Records with scene code

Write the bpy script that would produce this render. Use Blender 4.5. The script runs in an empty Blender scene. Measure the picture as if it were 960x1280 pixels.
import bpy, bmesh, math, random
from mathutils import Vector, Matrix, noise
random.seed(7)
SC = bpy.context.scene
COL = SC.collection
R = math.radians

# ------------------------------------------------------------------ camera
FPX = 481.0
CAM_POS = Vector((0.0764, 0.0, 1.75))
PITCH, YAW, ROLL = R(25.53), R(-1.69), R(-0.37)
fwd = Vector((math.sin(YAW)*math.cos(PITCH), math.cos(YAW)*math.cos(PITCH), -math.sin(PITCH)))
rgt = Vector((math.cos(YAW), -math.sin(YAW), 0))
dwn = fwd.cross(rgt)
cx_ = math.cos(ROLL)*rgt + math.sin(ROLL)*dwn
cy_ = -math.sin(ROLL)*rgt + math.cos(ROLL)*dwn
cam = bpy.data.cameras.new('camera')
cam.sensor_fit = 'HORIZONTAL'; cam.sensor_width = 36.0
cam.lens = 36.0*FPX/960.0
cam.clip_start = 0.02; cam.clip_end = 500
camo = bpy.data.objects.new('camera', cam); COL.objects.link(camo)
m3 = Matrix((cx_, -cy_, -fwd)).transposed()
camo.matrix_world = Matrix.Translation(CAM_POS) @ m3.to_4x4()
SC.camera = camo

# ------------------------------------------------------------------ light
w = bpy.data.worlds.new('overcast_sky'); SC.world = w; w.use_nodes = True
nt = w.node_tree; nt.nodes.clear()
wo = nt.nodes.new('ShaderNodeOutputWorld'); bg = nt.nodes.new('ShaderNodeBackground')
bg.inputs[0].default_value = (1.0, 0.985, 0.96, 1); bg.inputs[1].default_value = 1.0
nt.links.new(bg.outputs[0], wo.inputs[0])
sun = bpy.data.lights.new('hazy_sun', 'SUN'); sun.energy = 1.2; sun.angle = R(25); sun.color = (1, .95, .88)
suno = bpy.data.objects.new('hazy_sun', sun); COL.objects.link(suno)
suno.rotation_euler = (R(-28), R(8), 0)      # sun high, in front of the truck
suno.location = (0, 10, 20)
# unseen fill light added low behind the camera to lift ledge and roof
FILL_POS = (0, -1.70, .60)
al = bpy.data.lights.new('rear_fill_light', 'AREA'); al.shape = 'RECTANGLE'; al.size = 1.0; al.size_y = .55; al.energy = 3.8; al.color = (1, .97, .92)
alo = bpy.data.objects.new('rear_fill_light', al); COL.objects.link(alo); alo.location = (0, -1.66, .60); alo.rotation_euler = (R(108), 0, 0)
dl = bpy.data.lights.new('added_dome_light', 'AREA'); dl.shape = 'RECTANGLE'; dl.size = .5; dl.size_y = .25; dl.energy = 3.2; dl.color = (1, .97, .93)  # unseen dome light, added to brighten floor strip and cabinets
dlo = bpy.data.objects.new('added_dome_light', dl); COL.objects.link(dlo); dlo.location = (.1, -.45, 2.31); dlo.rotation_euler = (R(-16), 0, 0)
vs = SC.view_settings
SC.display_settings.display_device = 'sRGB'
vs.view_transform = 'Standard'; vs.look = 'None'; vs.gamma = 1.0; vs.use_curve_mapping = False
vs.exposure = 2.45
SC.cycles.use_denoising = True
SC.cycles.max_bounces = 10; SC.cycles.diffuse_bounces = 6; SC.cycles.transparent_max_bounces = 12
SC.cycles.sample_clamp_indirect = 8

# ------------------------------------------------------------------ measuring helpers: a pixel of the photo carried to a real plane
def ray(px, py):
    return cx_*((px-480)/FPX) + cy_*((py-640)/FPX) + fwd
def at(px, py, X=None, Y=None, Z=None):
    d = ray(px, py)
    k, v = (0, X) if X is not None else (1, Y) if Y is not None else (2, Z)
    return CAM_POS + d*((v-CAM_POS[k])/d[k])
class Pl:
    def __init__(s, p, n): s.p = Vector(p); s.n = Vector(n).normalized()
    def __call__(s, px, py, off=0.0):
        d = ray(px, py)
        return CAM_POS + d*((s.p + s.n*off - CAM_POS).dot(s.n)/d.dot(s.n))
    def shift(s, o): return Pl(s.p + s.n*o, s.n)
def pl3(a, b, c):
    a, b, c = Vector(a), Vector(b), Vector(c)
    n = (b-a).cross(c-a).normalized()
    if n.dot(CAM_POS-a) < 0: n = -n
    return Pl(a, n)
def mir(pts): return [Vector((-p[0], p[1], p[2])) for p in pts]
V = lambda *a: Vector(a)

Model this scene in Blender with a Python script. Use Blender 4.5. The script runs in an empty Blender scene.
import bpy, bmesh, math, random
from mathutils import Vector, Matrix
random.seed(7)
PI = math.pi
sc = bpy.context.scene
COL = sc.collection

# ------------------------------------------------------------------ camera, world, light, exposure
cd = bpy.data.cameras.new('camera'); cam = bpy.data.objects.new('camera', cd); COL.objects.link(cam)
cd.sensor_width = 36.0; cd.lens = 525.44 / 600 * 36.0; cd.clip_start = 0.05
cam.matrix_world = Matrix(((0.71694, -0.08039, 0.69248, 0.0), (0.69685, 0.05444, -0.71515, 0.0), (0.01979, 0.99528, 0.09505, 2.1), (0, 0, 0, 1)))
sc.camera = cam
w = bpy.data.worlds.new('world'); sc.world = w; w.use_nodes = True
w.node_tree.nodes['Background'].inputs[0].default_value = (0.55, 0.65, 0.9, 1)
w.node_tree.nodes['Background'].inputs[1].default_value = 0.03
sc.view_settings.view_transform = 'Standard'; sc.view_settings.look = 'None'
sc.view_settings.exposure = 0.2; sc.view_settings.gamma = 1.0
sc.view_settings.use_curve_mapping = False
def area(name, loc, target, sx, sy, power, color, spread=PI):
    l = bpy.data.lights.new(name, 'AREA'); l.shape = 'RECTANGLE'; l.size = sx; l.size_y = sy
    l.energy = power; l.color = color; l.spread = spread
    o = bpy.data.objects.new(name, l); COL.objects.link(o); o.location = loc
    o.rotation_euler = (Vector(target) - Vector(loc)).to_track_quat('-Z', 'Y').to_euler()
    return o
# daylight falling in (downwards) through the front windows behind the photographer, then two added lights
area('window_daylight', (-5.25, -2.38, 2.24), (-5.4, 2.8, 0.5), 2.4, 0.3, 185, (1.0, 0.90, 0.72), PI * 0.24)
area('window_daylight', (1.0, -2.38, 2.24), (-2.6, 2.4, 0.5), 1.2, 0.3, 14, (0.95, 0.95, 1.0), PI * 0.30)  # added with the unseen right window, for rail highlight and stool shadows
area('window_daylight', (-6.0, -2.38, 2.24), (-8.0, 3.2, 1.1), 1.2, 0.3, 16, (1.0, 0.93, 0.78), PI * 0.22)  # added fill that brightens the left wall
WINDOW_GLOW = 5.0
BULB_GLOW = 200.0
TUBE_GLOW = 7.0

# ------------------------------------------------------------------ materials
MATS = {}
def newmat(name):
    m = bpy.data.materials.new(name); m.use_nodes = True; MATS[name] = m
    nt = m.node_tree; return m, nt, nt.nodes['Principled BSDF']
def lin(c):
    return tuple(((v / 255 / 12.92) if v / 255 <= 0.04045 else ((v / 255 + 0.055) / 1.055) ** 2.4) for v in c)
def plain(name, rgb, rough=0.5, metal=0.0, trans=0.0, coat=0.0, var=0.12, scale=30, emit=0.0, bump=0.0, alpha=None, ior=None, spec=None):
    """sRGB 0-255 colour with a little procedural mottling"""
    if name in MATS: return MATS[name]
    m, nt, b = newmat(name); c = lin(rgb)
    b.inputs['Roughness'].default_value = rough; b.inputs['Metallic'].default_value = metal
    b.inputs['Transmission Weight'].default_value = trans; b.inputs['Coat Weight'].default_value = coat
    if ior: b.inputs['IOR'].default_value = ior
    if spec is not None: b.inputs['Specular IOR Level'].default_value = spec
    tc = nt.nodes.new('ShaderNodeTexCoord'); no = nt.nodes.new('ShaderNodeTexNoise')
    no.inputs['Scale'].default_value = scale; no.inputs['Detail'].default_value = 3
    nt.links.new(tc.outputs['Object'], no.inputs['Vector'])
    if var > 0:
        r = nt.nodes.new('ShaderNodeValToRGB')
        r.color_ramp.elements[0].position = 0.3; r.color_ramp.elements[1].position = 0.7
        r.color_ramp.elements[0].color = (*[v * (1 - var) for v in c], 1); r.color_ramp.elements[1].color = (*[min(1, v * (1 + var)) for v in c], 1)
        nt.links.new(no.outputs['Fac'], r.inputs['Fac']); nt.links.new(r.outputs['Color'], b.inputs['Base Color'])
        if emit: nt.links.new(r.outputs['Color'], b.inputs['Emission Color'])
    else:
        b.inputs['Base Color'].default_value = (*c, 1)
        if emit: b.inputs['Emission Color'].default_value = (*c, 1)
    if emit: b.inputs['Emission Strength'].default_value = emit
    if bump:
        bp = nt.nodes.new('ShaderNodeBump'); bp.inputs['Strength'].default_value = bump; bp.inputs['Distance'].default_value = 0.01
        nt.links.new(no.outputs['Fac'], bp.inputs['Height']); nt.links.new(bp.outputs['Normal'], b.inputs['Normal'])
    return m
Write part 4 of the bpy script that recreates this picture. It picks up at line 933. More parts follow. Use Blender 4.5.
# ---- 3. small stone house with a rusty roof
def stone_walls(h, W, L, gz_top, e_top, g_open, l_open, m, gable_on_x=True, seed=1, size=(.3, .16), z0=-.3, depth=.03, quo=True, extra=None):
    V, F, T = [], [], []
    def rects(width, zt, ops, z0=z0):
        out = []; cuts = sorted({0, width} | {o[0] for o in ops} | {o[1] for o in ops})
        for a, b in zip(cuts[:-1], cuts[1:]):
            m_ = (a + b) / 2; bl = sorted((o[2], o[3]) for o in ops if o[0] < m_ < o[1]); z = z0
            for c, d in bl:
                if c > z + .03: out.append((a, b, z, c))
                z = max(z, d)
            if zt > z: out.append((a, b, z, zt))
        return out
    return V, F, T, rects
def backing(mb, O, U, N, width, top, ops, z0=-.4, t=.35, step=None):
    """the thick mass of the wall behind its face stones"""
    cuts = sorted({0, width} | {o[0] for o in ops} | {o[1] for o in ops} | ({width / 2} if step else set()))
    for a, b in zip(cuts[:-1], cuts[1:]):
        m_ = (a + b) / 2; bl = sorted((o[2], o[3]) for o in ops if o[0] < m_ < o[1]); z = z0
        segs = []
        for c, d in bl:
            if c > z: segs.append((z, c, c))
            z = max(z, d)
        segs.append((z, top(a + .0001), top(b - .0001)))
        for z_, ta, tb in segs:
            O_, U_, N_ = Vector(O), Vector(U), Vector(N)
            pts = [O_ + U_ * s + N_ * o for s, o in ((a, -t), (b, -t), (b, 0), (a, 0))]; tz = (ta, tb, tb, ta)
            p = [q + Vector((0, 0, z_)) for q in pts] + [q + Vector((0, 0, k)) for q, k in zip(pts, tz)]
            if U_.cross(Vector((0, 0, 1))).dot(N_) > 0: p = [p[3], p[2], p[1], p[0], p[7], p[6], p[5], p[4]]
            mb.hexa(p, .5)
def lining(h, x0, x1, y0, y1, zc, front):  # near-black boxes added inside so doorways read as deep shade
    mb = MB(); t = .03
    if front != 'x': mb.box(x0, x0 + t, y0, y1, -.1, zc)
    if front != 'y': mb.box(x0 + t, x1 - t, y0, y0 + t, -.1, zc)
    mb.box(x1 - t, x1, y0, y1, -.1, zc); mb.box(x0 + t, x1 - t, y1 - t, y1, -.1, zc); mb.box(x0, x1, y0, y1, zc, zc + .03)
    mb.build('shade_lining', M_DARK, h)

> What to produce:
Retype only the lines running from the line with "if front != 'y': mb.box(x0" to the end of the listing, including both of those lines.

> In response:
    if front != 'y': mb.box(x0 + t, x1 - t, y0, y0 + t, -.1, zc)
    mb.box(x1 - t, x1, y0, y1, -.1, zc); mb.box(x0 + t, x1 - t, y1 - t, y1, -.1, zc); mb.box(x0, x1, y0, y1, zc, zc + .03)
    mb.build('shade_lining', M_DARK, h)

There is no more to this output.